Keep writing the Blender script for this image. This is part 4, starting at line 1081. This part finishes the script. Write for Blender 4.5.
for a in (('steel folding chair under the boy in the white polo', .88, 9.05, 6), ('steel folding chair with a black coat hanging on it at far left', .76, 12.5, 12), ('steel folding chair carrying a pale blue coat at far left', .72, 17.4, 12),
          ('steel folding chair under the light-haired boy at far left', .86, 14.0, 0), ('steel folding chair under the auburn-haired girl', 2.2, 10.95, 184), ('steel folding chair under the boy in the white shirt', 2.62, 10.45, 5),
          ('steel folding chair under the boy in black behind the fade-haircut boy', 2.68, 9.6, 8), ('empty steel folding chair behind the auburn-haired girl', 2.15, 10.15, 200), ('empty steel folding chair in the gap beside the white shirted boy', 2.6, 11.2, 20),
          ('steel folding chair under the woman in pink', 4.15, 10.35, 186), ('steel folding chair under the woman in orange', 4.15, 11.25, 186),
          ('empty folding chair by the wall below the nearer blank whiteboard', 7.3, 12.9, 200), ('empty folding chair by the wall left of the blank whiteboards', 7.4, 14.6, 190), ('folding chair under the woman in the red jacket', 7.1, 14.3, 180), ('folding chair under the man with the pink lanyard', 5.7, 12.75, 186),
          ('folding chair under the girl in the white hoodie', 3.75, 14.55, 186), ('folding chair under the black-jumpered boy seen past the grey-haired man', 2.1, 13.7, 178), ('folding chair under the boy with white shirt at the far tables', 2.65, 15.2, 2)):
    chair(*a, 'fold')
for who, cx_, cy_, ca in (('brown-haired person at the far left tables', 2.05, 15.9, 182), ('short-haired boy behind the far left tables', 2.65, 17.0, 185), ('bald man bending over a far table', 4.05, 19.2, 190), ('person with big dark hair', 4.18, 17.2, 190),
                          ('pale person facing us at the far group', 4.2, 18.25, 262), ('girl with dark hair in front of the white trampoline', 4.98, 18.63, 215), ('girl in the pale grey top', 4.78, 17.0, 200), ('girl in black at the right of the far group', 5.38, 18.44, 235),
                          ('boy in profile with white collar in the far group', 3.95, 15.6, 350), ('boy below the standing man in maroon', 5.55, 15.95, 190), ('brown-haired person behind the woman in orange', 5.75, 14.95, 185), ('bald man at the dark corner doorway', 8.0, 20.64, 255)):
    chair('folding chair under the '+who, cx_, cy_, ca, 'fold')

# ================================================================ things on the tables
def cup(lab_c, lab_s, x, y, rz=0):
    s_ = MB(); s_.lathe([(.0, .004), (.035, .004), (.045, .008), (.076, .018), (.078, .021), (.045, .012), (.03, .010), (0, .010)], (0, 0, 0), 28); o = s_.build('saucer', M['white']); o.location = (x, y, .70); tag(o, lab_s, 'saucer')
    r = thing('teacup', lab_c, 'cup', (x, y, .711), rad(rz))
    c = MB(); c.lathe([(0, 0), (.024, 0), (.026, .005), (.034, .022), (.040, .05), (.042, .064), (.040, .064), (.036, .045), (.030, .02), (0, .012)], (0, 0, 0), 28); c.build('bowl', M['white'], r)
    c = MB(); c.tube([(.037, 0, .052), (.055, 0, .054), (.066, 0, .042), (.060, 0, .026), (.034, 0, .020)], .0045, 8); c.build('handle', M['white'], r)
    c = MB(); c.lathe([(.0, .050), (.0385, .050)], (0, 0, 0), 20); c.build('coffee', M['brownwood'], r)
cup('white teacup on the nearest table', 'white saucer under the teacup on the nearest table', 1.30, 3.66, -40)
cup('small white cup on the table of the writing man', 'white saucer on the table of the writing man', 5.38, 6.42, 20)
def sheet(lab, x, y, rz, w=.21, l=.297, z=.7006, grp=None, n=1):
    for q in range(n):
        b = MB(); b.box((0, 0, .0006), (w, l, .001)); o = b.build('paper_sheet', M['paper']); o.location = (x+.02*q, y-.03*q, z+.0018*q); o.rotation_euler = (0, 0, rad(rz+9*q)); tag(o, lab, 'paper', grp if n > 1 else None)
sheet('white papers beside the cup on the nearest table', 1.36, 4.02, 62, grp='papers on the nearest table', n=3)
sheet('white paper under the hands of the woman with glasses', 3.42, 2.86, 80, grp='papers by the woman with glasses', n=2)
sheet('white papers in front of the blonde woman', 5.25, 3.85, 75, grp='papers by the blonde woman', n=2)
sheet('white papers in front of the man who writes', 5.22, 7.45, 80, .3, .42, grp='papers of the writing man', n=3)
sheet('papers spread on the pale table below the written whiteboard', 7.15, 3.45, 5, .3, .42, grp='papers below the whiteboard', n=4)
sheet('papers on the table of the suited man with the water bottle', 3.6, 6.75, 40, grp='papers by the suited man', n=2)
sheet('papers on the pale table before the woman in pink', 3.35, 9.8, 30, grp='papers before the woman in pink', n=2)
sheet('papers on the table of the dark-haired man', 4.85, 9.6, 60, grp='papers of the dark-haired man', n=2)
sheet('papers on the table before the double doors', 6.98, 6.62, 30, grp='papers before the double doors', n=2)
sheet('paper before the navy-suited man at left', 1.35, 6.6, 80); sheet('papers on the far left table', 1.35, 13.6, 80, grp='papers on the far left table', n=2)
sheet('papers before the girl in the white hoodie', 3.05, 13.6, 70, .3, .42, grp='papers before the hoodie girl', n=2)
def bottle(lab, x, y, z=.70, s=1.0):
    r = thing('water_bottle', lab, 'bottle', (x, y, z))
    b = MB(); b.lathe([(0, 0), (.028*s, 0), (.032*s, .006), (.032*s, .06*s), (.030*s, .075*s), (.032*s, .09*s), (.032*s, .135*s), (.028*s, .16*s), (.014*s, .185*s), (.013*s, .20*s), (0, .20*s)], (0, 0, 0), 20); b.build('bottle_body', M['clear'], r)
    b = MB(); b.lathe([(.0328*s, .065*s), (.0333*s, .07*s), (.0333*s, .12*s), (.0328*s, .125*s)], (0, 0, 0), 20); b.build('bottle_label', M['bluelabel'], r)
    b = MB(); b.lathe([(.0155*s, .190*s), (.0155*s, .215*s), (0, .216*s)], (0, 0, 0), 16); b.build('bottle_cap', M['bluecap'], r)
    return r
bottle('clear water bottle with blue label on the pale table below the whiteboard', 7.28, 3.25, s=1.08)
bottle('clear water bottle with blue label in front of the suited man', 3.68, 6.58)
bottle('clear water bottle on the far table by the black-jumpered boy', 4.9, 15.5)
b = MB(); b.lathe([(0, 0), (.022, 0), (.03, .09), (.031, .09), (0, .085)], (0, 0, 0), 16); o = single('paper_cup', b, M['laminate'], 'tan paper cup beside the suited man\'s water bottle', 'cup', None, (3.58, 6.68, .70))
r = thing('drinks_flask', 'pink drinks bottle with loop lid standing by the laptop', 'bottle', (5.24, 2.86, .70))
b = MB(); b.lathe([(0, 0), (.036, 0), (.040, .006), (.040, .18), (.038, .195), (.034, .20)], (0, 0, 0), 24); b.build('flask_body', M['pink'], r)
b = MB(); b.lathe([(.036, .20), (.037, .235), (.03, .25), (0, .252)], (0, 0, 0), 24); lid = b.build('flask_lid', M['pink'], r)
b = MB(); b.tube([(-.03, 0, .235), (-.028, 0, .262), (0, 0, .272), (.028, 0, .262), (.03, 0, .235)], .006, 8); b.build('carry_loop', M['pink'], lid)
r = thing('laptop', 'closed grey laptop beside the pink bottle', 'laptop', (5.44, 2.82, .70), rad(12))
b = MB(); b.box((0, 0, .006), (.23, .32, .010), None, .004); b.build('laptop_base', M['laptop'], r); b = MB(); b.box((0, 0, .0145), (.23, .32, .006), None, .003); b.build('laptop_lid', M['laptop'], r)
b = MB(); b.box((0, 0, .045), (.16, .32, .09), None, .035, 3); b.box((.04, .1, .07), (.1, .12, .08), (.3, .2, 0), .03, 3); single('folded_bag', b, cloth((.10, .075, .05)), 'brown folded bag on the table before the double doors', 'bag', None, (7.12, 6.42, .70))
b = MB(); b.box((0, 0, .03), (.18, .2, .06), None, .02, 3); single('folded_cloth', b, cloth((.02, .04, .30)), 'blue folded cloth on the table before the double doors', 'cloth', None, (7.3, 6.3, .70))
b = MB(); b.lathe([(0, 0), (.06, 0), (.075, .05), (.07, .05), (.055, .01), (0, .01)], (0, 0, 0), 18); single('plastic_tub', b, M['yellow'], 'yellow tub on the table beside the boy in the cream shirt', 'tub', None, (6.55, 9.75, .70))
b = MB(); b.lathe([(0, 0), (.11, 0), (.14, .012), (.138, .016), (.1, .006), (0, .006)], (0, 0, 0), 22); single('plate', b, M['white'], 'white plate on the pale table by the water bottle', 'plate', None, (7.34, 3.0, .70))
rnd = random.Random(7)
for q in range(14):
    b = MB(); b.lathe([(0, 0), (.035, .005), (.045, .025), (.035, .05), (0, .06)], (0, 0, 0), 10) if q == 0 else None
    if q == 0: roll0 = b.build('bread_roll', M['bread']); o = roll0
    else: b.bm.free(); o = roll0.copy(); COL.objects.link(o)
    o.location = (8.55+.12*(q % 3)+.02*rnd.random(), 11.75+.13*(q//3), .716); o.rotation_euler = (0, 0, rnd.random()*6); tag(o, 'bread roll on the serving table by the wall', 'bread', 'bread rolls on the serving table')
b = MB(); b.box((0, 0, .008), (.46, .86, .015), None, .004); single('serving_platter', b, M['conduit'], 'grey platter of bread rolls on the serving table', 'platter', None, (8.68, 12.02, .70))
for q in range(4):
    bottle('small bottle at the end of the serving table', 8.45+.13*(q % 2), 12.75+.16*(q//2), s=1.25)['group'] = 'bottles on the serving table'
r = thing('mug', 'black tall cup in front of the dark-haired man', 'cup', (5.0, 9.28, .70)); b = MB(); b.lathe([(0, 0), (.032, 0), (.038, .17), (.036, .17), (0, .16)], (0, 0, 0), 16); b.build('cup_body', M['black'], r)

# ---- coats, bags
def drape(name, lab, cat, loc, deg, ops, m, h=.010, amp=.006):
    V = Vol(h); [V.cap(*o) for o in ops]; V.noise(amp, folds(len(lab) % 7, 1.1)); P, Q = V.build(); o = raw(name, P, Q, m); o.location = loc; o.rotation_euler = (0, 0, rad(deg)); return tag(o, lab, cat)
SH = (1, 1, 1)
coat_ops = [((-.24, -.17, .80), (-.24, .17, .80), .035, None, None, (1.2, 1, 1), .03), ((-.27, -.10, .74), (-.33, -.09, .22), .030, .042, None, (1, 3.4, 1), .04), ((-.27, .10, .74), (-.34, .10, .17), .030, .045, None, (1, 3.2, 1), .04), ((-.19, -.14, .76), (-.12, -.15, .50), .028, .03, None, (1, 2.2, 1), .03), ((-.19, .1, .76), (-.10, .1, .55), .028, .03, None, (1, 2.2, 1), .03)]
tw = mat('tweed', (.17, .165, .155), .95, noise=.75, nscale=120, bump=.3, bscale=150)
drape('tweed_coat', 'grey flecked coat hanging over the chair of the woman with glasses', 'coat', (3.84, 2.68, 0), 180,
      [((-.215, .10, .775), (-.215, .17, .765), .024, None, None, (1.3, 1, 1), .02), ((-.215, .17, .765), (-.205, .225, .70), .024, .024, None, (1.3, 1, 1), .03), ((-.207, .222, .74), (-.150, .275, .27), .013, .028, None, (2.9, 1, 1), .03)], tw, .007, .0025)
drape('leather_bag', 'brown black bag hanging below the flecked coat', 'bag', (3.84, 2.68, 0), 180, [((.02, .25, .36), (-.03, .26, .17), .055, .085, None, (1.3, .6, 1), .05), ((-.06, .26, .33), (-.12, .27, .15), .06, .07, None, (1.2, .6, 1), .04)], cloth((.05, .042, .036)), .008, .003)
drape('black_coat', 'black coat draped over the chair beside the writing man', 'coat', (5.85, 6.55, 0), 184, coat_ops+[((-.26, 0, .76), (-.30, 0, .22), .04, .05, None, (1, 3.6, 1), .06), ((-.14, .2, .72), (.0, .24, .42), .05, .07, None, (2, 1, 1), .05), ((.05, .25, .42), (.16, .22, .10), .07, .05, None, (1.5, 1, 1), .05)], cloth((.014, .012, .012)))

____

◆ TASK ◆
Write out each line of the data that holds the string "writing".

◆ EXPECTED OUTPUT ◆
Keep writing the Blender script for this image. This is part 4, starting at line 1081. This part finishes the script. Write for Blender 4.5.
cup('small white cup on the table of the writing man', 'white saucer on the table of the writing man', 5.38, 6.42, 20)
sheet('white papers in front of the man who writes', 5.22, 7.45, 80, .3, .42, grp='papers of the writing man', n=3)
drape('black_coat', 'black coat draped over the chair beside the writing man', 'coat', (5.85, 6.55, 0), 184, coat_ops+[((-.26, 0, .76), (-.30, 0, .22), .04, .05, None, (1, 3.6, 1), .06), ((-.14, .2, .72), (.0, .24, .42), .05, .07, None, (2, 1, 1), .05), ((.05, .25, .42), (.16, .22, .10), .07, .05, None, (1.5, 1, 1), .05)], cloth((.014, .012, .012)))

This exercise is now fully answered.